Yes, I did just use a poorly printed traditional book as an example. Read on.
Now hand that same kid an ereader and let him go nuts with the settings. Will he understand why the book is so dang hard to read? No. Chances are, some crazy old editor won’t be sitting next to him explaining print convention.
Yeah, user preference settings are great, when you know what you’re doing. Most readers won’t understand the consequences of print convention’s absence, and they shouldn’t have to. Publishing isn’t merely the act of distribution. Publishing is, in large part, quality assurance, and coders, designers and manufacturers are now just as much a part of publishing as authors and editors.
In all the haste to add user features (and God forbid value) to ereaders, the device manufacturers don’t seem to understand the mantle of responsibility they’re so eager to wiggle into. People won’t buy devices just to set them on a shelf. They’ll want to actually use them. But what happens to reading enjoyment in stock projections, market share and patents? Do the corporate and tech sides forget what makes reading enjoyable in the first place?
Given everything I’ve learned in the last two years, I’m forced to conclude they do, so here I am with a reminder. The desire of any reader is to FORGET THEY’RE READING and become completely caught up in the story. Bells, whistles, toys…they’re distractions rather than desirable features.
Which brings me to display errors: As an editor, I am all over anything that breaks immersion. Any distraction or disruption in the reading experience can cause a reader to put a book down and never pick it up again.
Explain to me, coders, why it is in any way acceptable to have illegal character boxes or big huge blank spaces in ebooks. Yes, there’s a coding error in the ebook file itself. But you know what? eBook publishers wouldn’t have to produce 90 different file types in 90 different character sets if the manufacturers weren’t quite so eager to hogtie their consumers with proprietary file types.
That’s how mistakes happen. That’s how immersion gets broken, and that’s how our industry is losing the fight we ourselves started.
We’re already bucking a few hundred years of print tradition by taking books digital. If we ignore the importance of print convention — and the neurological processes going on behind the scenes — with our shiny new medium, we are damaging, maybe irreparably, the experience of reading for many generations to come.
It’s imperative that device developers, xml coders and traditional print publishers have a meeting of the minds now, before the state of print convention is devalued even farther in favor of shiny things.
We will never coax print-readers over to the digital side until we can expertly mimic the print experience. The way things seem to be headed right now, with all camps divided and serving themselves instead of readers, digital publishing will never, ever be able to deliver the experience — or reap the rewards — we all desire.
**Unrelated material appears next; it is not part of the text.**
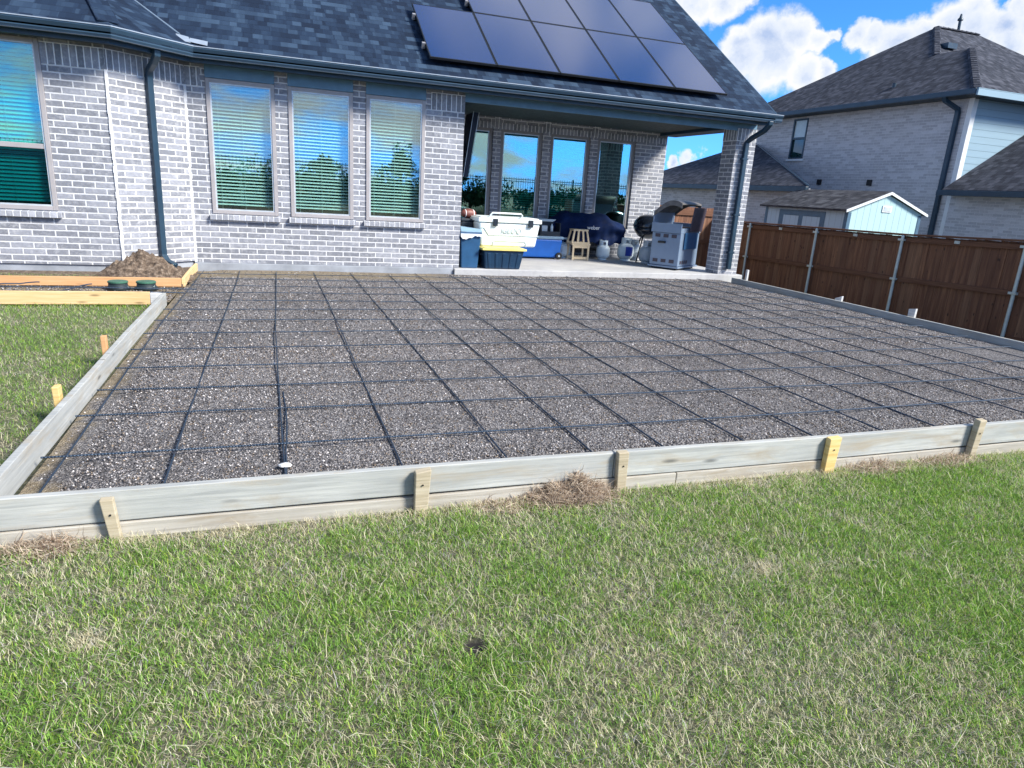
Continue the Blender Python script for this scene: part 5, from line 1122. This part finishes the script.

And no DRM. Paying customers aren’t thieves. DRM is a hold-over from the traditional publishing model, and even a majority of “new” digital publishing models are profoundly defective.
If we want this industry to survive the digital age, all camps have to get on the same page (if you’ll forgive the pun) and borrow Bezos’s talent for revision.
Meanwhile, while I’m keeping myself awake nights trying to figure out how to save print convention and defend a reader’s right to actually enjoy a book on their 9-gabillion dollar chunk of e-ink and plastic, I’m hearing a lot of celebrating on some big blogs about how our day has finally come.
Maybe it has, but we are not ready for our close-up, Mr. DeMille.
First, we have to go back to the very fundamentals of reading to make sure we’re reinventing only those parts of the wheel that need re-inventing.
Print convention isn’t broken. The technology we’re pursuing is. We need smart innovation, and we need it now.